From the entries below, pull out each line where "picture" appears.

Entries with scene source code:
********************
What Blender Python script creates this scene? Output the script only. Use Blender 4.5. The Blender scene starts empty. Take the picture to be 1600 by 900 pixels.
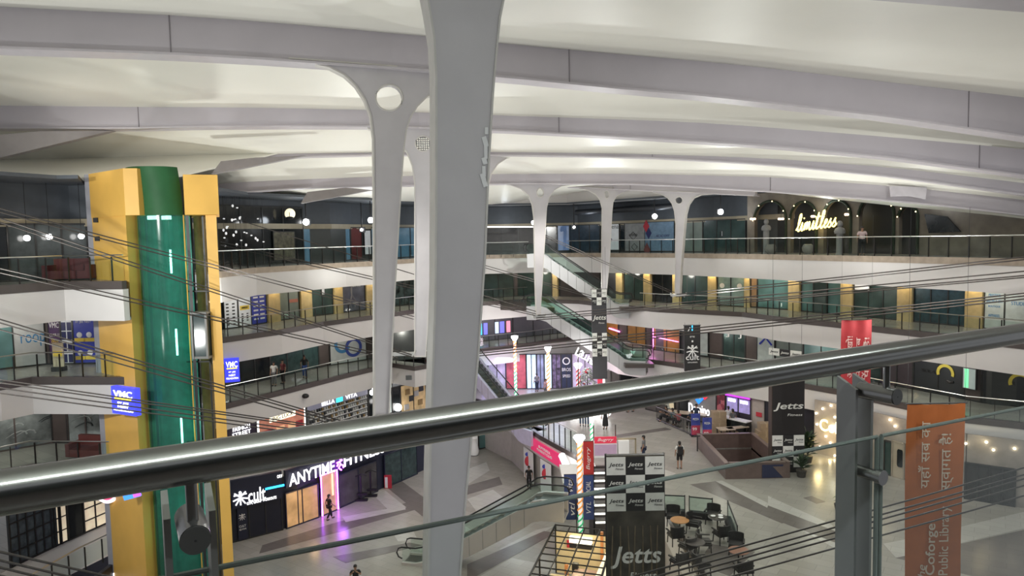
import bpy, bmesh, math, random
from mathutils import Vector as V, Matrix
random.seed(7)
C = bpy.context.scene.collection
S = bpy.context.scene
# ------------------------------------------------------------------ camera
F = 1110.0
EZ = 18.25                      # eye height above the lowest floor
EYE = V((0, 0, EZ))
_p, _r = math.atan(78 / F), 0.021
FWD = V((0, math.cos(_p), -math.sin(_p)))
_r0, _u0 = V((1, 0, 0)), V((0, math.sin(_p), math.cos(_p)))
RGT = math.cos(_r) * _r0 - math.sin(_r) * _u0
UPV = math.cos(_r) * _u0 + math.sin(_r) * _r0
cd = bpy.data.cameras.new('camera'); cam = bpy.data.objects.new('camera', cd); C.objects.link(cam)
cd.sensor_width = 36; cd.lens = F / 1600 * 36; cd.clip_start = 0.05; cd.clip_end = 400
m = Matrix((RGT, UPV, -FWD)).transposed().to_4x4(); m.translation = EYE
cam.matrix_world = m
S.camera = cam
# ------------------------------------------------------------------ view, world, lights
S.view_settings.view_transform = 'Standard'; S.view_settings.look = 'None'
S.view_settings.exposure = 0.22; S.view_settings.gamma = 1.0
S.view_settings.use_curve_mapping = False
w = bpy.data.worlds.new('world'); S.world = w; w.use_nodes = True
w.node_tree.nodes['Background'].inputs[0].default_value = (0.93, 0.95, 1.0, 1)
w.node_tree.nodes['Background'].inputs[1].default_value = 0.36
def lamp(kind, name, loc, power, col=(1, .97, .92), size=0.15, aim=None, angle=150, blend=.6, size_y=None):
    d = bpy.data.lights.new(name, kind); d.energy = power; d.color = col
    if kind == 'AREA':
        d.size = size
        if size_y: d.shape = 'RECTANGLE'; d.size_y = size_y
    else:
        d.shadow_soft_size = size
    if kind == 'SPOT': d.spot_size = math.radians(angle); d.spot_blend = blend
    o = bpy.data.objects.new(name, d); C.objects.link(o); o.location = loc
    if aim is not None:
        o.rotation_euler = (V(aim) - V(loc)).to_track_quat('-Z', 'Y').to_euler()
    return o
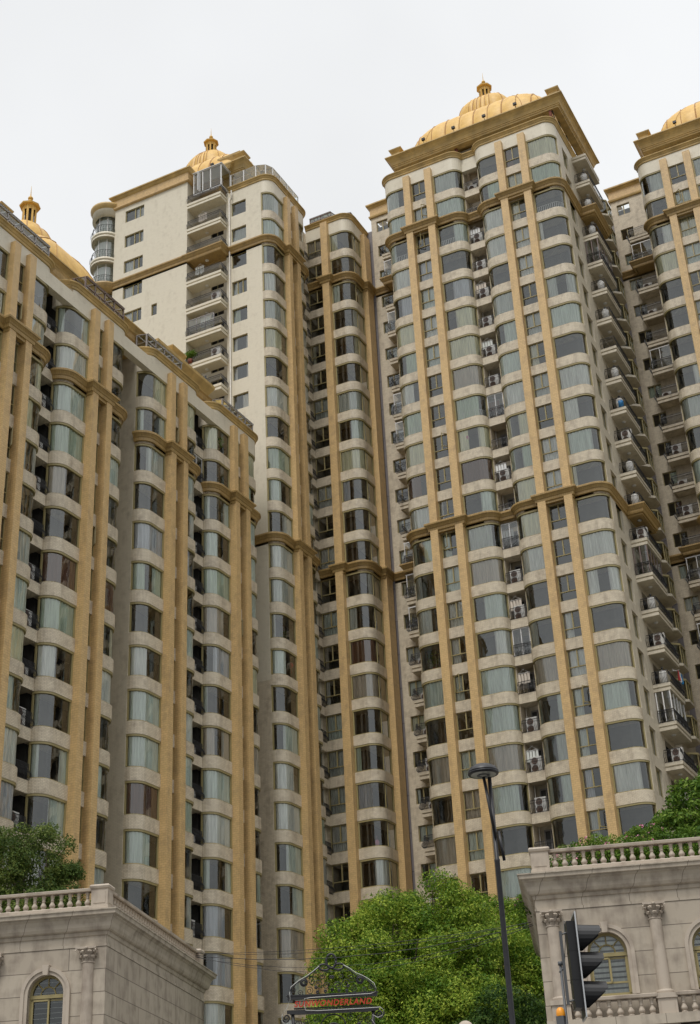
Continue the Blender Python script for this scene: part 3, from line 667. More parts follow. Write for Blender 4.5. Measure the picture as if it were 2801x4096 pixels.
********************
__Exercise result__
What Blender Python script creates this scene? Output the script only. Use Blender 4.5. The Blender scene starts empty. Take the picture to be 1600 by 900 pixels.
Continue the Blender Python script for this scene: part 3, from line 667. More parts follow. Write for Blender 4.5. Measure the picture as if it were 2801x4096 pixels.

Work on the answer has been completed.